Sold an “I Will Keep You Alive.” The buyer, a late 50-ish mathematician (I told you I was big with mathematicians), had bought a book from me months ago. “Cheesesteak,” I think.
In other news…
1.) Recent words-of-mouth include (a) “Fascinating. Brutal and painful but fascinating.” [Those, for IWKYA, from a fellow I’ve known on a first-name-but-nothing-more basis since the early ‘70s]; (b) “Literally, on every page there is something I identified with.” [These, for “Cheesesteak,” from a newly connected-to, 75-year-old author from Philadelphia, which is a nice reaction, but, really, if not from him, whom?]; and (c) “Perfect… a thrill.” [This, on “What About Johnny Craig?”, from the editor of “Comic Aht,” in which it will appear next month. Stay tuned.]
2.) After a couple decades hiatus, I’d decided to resume banging my head against the wall of short story submission. I’d hold out my best unpublished (and most rejected) story and Googled a list of where to send it. Two journals found it “not right” for them within two days of each other. Not an auspicious beginning.
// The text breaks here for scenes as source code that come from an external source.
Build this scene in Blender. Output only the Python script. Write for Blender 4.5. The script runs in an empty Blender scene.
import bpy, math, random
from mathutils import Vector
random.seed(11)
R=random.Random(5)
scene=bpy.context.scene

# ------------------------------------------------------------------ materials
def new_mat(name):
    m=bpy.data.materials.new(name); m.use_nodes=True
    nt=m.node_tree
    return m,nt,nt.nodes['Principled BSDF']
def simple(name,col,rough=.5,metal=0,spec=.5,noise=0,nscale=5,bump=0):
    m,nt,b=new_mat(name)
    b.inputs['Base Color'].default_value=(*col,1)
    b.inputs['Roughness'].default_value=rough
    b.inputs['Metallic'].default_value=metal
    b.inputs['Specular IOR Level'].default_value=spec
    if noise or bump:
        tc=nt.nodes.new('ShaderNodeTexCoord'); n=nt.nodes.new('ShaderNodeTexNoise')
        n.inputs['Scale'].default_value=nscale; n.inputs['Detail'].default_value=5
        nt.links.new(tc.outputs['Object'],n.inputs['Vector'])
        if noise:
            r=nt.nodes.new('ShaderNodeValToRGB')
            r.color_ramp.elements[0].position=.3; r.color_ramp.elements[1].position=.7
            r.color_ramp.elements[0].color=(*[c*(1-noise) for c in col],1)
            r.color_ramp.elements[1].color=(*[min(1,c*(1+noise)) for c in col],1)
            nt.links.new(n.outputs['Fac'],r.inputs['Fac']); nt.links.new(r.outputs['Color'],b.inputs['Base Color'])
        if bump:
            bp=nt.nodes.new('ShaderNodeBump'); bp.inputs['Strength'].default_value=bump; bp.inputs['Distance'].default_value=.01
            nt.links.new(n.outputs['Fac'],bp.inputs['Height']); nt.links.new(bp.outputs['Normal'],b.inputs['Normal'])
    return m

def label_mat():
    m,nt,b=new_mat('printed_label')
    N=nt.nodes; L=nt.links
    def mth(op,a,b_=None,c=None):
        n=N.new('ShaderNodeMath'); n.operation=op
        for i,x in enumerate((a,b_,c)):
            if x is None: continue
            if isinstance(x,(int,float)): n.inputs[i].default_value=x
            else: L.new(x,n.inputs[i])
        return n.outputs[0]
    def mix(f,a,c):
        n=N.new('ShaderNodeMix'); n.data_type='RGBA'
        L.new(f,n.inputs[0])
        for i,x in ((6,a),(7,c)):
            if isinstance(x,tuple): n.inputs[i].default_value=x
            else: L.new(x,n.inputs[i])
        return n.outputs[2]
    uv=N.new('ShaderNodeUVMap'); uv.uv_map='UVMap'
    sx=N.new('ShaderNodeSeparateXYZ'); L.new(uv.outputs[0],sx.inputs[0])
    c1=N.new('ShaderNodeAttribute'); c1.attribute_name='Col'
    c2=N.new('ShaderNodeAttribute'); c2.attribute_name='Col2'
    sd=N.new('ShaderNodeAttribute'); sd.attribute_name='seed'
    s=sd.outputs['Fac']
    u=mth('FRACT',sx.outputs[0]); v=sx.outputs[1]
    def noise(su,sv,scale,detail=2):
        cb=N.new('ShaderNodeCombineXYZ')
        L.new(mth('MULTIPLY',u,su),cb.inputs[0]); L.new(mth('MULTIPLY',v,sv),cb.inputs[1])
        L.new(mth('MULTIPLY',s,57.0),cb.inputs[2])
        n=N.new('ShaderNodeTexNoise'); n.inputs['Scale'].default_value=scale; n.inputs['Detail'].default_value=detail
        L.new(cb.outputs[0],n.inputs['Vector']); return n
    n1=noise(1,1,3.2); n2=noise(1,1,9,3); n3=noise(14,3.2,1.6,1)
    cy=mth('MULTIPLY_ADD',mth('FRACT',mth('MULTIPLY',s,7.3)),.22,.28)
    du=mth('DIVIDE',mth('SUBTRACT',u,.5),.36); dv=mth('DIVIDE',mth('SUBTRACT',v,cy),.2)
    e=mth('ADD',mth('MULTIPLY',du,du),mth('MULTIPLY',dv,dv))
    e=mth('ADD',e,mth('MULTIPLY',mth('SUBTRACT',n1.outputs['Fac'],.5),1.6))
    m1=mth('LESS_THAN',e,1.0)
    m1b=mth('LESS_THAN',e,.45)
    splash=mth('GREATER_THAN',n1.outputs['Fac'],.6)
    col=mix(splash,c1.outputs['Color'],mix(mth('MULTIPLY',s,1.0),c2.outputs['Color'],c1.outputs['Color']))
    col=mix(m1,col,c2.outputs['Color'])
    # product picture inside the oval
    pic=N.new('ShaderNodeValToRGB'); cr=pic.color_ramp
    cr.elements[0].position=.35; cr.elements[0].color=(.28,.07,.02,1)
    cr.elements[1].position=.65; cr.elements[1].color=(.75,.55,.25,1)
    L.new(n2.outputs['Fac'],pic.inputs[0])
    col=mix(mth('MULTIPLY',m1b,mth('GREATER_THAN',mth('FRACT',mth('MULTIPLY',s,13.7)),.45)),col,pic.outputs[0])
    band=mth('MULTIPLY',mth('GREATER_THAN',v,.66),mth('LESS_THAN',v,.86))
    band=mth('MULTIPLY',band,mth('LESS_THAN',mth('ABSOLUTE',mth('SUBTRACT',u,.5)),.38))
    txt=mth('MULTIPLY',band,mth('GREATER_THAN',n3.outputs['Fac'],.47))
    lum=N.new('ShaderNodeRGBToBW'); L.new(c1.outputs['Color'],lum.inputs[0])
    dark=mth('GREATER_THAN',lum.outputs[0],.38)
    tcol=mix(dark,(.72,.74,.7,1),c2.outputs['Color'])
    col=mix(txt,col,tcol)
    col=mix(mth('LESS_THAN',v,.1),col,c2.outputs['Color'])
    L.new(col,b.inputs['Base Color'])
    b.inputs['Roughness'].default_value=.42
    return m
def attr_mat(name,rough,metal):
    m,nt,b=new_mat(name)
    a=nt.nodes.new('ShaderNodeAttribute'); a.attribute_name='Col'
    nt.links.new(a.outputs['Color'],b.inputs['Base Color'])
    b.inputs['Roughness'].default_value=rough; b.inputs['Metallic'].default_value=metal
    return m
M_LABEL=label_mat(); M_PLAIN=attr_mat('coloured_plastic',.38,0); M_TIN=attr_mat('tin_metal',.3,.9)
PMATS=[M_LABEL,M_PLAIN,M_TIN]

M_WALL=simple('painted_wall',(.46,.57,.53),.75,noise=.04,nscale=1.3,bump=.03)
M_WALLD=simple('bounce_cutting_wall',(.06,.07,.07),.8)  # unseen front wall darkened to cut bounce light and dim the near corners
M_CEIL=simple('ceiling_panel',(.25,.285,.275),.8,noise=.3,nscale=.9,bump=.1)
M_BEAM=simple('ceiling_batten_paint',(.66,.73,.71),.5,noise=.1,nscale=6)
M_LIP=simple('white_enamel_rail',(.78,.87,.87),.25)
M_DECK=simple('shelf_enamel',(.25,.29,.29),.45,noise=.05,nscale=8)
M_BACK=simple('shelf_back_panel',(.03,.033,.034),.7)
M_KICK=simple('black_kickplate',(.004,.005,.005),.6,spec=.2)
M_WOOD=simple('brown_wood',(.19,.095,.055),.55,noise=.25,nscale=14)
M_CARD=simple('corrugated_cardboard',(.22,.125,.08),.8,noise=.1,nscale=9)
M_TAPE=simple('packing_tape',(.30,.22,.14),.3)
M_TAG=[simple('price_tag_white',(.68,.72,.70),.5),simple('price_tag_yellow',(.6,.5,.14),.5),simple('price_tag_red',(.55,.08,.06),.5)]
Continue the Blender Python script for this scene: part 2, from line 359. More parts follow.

3.) A 76-year-old who is having his first book, a short story collection (and who is also the utterer of the butter-him-up words of 1 (a) above) was referred to me by his publisher, another frequenter of the café, for tips about promotion (“Bob knows everything). Talk about blind-leading-blind. Dogs barking up wrong trees.”Nothing works,” is the message. “All effort is futile.” “Despair, despair, despair.” “Keep your day job.”
On the other hand, as my accountant said to me almost 50-years ago, when asked if I should be shopping for savings funds with higher interests rates, “If it’s fun.” Soon after that, he became a carpenter – then moved to L.A. to write sitcoms.